Divisive and irrational content thrives in instant gratification focussed platforms like TikTok. Worryingly, all other platforms pursue plans to copy the Tencent owned platform due to its superior results.

But for the policy makers, the worry is about users entering rabbit holes, and spiralling out. Begin an interest in primal subjects like race supremacy and the echo chamber reinforces with content the user prefers — those absolute, simplistic and closer to the common denominator.

Pakatan-BN champions a nuanced Malay-spine leadership which creaks with inconsistencies due to its ideological gaps. The super coalition feels that is the only way to steer the ship and to fend off dogmatic PAS, which has Bersatu tagging along.

Thus, the attraction to license social media operations. The platforms are already flooded even before factoring AI-generated content.

Naturally, Pakatan-BN wants the option to upend PN’s social media if it takes off too well during the election season.

It also wants safeguards dealing with independent vitriol towards Pakatan-BN.

But in doing all this protecting, do they risk turning into tormentors themselves?

Where’s the suit, Iron Man?

Abuse in social media is real.

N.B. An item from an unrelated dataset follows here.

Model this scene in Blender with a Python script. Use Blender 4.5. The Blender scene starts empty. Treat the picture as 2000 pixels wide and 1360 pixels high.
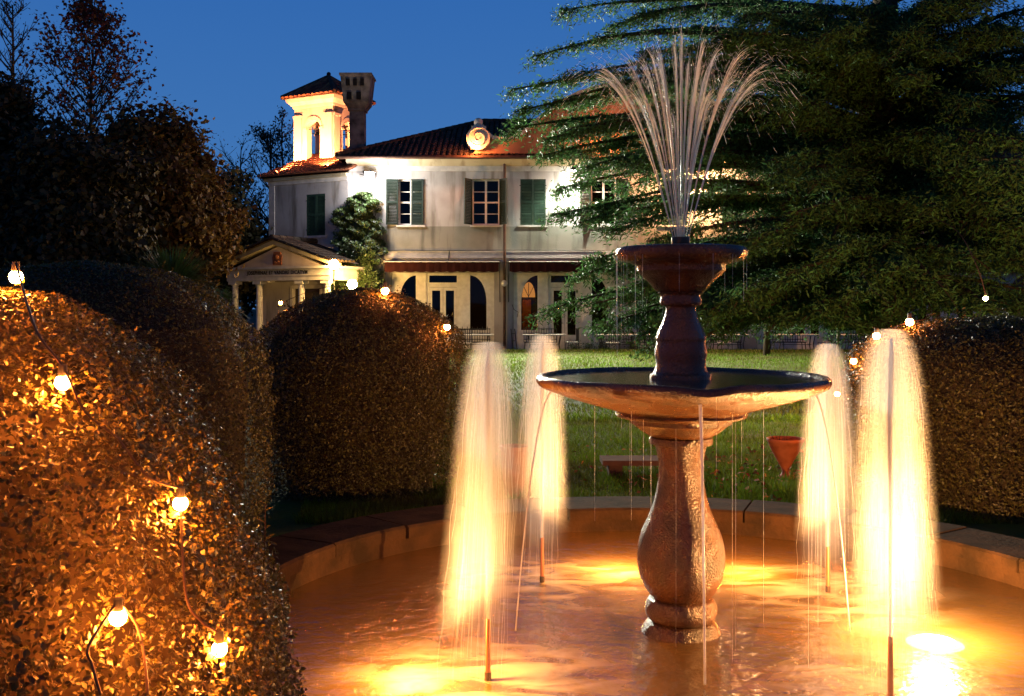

It is also inevitable because there are an amazingly large number of abusive people and social media only facilitates not recruits them.

Government points to cyberbullying and scams.

To individuals who believe there are means to cut out immediately and effectively “bad things” from society through censorship at this stage of information technology’s evolution, they are sorely misinformed.

If in the old days, the bully waited at the schoolyard and you worried about him only during breaktime, today the bully lives in your devices and roams freely.

There is no off-time. Therefore, using censorship — when information coils you from every edifice and through all your orifices — is akin to scratching the fin to prevent the shark from dismembering you.

There is too much coming too fast from all directions.

The ultimate protection is to better equip the citizen to protect himself. To teach the man to fish analogy. Education is always the silver bullet.

Parallelly, the government has to recalibrate its attitude of it being right and omnipotent.

Why?

To be incessantly authoritative about information — saying what to believe or not — is to train your people to be subservient to authority even if in the various instances they benefit from being informed.

The subservient are suspect when other actors — unfortunately, malicious in the majority — speak to them with authority. They just give in to those who look powerful even without evidence.

Am I sure?

It does seem fantastical to suggest the manner to combat the disinformation in a freer and even freer information environment is to foster more freedom among the people.

Yet it is true.

Freer people possess cynicism which is the strongest tool available to beat down disinformation and outright lies.

Refuse silence

It is unforgiving to govern forthrightly in this information age. Governments are tempted to adopt the weapons of their enemies to protect themselves. They must remember they are in public service to protect citizens.

The age of censorship in data connected societies is nearly over.

Almost all information is available, good and bad. And it will continue to be so. The ratio remains even if the volume grows exponential.

Partnerships with corporations and voluntary coordination gains more traction than the fear of a licensing rod.

However our government chooses to proceed, it surely must recognise this.

There is no kill switch. Chasing for it all over cyberspace is a futile use of government resources.